**Given entries:**
◆ ◆ ◆

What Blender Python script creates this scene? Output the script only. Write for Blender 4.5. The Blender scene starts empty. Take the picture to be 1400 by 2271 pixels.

◆ ◆ ◆

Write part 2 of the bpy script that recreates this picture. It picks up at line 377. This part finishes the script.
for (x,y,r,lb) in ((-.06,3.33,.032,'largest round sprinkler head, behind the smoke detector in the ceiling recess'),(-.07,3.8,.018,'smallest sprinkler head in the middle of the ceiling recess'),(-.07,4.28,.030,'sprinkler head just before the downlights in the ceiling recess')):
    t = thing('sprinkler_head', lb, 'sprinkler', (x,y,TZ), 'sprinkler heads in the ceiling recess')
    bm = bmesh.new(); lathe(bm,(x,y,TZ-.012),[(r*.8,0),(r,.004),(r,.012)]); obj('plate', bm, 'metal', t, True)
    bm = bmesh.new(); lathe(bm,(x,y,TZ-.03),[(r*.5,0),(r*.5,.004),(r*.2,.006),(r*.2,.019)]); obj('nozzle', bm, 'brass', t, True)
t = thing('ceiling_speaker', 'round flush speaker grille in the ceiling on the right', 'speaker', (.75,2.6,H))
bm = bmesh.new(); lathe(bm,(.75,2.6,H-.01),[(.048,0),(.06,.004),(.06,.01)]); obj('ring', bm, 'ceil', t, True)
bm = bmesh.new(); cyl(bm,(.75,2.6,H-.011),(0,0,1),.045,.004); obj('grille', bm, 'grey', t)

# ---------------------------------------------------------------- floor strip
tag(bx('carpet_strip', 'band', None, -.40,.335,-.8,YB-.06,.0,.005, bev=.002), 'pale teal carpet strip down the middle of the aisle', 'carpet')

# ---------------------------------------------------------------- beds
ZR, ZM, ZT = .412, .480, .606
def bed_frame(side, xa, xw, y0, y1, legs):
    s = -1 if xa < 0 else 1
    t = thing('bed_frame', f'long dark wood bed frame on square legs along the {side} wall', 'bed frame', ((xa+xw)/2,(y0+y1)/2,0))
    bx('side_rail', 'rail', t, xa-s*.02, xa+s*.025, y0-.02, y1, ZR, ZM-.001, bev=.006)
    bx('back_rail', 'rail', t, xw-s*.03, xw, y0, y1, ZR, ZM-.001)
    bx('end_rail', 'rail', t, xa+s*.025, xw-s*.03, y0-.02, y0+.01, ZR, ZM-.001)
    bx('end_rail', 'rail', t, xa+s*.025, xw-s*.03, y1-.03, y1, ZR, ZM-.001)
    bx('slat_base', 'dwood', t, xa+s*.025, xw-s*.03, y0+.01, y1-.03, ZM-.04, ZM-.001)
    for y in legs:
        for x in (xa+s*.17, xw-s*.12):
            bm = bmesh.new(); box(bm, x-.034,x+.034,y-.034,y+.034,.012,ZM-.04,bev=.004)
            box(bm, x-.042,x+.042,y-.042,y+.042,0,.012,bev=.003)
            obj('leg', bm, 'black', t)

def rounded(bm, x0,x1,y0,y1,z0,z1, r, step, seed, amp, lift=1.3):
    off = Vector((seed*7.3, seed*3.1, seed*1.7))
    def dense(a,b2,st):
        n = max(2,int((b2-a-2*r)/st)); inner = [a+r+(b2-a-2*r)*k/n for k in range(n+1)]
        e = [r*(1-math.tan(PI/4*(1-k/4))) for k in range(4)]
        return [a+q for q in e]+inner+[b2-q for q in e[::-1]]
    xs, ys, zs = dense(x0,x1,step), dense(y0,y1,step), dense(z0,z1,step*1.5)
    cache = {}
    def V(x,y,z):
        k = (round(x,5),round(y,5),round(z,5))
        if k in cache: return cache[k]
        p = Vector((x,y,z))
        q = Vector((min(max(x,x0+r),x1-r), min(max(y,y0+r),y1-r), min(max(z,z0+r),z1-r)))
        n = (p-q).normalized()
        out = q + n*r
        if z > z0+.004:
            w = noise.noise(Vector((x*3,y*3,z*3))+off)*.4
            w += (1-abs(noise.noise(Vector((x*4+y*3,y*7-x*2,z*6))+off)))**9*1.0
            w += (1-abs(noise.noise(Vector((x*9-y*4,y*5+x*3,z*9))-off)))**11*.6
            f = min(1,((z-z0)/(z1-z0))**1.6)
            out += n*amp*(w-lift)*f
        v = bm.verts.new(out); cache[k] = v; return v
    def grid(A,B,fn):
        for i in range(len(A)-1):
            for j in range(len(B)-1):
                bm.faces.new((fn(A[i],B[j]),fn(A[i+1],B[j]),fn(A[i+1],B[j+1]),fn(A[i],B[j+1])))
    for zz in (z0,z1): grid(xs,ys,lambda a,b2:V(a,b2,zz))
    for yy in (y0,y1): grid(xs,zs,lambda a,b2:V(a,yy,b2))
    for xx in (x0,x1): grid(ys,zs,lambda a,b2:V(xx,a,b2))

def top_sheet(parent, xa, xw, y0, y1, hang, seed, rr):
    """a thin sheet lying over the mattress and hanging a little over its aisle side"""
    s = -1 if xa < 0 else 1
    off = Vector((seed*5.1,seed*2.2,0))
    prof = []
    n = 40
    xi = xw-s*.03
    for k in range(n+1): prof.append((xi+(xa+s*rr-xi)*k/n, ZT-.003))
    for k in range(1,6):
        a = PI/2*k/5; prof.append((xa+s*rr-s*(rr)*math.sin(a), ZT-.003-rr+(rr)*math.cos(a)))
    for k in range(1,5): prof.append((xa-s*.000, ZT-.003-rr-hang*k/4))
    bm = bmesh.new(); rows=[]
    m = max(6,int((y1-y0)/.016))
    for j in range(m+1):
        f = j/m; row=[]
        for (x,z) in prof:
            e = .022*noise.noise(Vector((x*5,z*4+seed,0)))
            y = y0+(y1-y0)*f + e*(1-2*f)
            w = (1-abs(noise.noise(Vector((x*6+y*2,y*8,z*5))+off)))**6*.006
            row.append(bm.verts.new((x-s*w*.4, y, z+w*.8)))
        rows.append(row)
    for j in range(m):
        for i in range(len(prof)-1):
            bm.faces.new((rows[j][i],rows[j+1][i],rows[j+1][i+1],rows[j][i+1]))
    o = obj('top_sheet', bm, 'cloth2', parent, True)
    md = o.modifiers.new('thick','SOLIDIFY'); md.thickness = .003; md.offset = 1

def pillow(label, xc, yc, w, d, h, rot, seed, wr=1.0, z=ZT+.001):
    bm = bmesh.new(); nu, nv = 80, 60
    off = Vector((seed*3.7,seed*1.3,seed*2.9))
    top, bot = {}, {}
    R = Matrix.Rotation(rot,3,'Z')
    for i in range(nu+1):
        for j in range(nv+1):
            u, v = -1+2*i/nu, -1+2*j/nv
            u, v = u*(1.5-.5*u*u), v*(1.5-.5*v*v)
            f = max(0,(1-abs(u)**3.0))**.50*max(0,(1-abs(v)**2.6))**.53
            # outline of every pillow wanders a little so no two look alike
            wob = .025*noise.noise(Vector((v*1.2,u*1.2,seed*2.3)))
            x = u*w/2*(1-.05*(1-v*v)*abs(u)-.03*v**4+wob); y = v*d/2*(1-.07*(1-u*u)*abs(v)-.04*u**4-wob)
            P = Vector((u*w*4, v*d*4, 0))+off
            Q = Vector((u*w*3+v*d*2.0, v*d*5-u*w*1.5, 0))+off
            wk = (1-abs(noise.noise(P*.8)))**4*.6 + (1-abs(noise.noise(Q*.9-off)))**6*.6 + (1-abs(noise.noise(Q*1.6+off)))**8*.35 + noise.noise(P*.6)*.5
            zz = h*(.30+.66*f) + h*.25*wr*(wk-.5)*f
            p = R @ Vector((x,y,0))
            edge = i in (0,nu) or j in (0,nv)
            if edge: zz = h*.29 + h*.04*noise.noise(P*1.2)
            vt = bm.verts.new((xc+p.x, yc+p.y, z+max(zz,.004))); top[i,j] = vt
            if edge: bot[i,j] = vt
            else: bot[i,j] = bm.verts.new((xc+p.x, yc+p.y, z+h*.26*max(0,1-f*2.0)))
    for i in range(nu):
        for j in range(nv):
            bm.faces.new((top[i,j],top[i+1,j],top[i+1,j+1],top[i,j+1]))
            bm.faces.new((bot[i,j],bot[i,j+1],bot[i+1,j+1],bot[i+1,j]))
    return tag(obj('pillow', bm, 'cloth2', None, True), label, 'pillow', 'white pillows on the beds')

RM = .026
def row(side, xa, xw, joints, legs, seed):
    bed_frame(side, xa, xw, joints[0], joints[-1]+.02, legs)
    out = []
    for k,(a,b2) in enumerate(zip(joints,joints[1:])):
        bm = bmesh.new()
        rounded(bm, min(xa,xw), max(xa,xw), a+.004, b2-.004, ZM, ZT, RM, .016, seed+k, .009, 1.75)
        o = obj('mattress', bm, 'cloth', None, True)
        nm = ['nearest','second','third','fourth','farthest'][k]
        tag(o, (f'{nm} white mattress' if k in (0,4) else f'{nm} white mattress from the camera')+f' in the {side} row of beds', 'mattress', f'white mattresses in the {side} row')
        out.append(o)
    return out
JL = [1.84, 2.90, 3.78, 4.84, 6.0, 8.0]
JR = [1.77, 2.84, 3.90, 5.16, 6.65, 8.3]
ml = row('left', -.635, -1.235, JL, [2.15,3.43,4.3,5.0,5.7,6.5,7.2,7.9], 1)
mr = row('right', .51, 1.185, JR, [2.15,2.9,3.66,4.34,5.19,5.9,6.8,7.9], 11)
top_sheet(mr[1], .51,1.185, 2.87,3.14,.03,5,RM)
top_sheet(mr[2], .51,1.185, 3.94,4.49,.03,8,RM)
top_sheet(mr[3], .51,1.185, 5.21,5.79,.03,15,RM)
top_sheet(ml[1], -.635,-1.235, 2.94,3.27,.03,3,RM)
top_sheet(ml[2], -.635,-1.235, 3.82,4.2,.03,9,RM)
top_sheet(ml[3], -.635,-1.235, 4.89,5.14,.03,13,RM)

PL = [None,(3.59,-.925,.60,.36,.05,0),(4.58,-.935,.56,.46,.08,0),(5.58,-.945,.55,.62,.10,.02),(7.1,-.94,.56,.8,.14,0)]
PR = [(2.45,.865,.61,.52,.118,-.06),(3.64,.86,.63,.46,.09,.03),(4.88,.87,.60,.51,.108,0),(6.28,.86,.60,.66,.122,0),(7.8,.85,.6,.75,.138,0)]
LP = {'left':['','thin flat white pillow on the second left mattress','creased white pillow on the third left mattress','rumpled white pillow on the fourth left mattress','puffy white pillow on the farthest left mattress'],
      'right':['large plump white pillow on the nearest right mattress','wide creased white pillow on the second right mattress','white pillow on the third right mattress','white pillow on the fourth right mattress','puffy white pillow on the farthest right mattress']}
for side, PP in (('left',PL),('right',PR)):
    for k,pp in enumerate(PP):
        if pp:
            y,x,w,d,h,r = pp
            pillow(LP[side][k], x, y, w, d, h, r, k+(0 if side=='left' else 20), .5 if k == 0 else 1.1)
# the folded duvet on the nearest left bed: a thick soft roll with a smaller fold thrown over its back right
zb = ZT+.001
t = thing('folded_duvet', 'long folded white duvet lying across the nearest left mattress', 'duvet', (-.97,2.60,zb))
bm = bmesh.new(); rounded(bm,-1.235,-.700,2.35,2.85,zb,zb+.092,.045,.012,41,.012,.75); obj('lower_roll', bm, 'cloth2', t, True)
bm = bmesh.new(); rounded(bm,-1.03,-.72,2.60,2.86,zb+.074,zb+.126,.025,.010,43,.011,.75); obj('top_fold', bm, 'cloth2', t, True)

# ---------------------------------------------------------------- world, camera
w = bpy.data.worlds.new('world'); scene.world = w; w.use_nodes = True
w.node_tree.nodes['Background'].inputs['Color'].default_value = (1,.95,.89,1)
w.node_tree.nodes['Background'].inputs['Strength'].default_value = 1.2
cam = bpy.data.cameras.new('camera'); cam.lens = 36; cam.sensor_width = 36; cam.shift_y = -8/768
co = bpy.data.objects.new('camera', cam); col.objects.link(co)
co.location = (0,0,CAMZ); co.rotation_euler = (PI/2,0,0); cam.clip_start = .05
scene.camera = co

◆ ◆ ◆

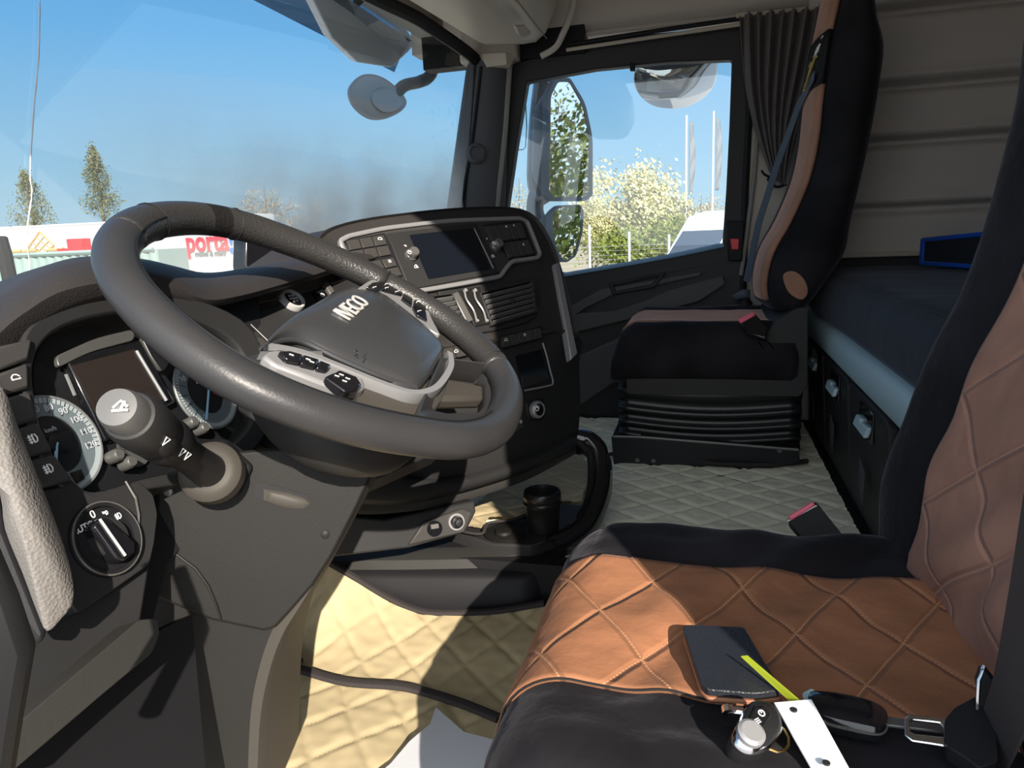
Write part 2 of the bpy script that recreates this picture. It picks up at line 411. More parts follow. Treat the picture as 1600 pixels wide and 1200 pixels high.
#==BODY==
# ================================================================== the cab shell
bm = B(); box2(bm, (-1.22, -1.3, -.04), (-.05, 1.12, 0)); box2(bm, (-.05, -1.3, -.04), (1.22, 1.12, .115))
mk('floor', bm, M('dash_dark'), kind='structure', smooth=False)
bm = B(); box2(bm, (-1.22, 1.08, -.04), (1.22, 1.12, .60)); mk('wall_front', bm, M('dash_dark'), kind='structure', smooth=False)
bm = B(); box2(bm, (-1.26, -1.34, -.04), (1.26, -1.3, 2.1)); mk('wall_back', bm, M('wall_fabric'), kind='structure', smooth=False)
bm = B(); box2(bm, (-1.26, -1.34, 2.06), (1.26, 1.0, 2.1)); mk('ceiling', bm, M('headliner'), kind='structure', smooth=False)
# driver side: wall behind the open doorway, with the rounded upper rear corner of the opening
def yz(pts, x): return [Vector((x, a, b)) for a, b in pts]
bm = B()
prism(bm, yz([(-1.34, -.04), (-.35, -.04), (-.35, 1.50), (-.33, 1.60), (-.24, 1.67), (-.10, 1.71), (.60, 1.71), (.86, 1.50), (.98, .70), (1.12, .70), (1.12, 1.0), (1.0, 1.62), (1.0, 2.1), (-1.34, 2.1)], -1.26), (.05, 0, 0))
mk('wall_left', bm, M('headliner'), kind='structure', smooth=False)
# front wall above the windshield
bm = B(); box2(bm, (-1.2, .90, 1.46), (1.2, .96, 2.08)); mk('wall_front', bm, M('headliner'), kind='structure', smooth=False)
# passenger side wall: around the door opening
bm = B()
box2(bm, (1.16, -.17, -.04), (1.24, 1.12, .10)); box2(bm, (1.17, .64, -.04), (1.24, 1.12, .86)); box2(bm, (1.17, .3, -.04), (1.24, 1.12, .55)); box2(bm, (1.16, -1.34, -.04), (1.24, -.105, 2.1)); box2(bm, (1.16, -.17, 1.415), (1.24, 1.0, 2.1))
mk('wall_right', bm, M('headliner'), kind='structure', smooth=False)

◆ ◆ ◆

**To be done:**
Reproduce every line of the listing above in which the string "Write" appears.

**Written answer:**
What Blender Python script creates this scene? Output the script only. Write for Blender 4.5. The Blender scene starts empty. Take the picture to be 1400 by 2271 pixels.
Write part 2 of the bpy script that recreates this picture. It picks up at line 377. This part finishes the script.
Write part 2 of the bpy script that recreates this picture. It picks up at line 411. More parts follow. Treat the picture as 1600 pixels wide and 1200 pixels high.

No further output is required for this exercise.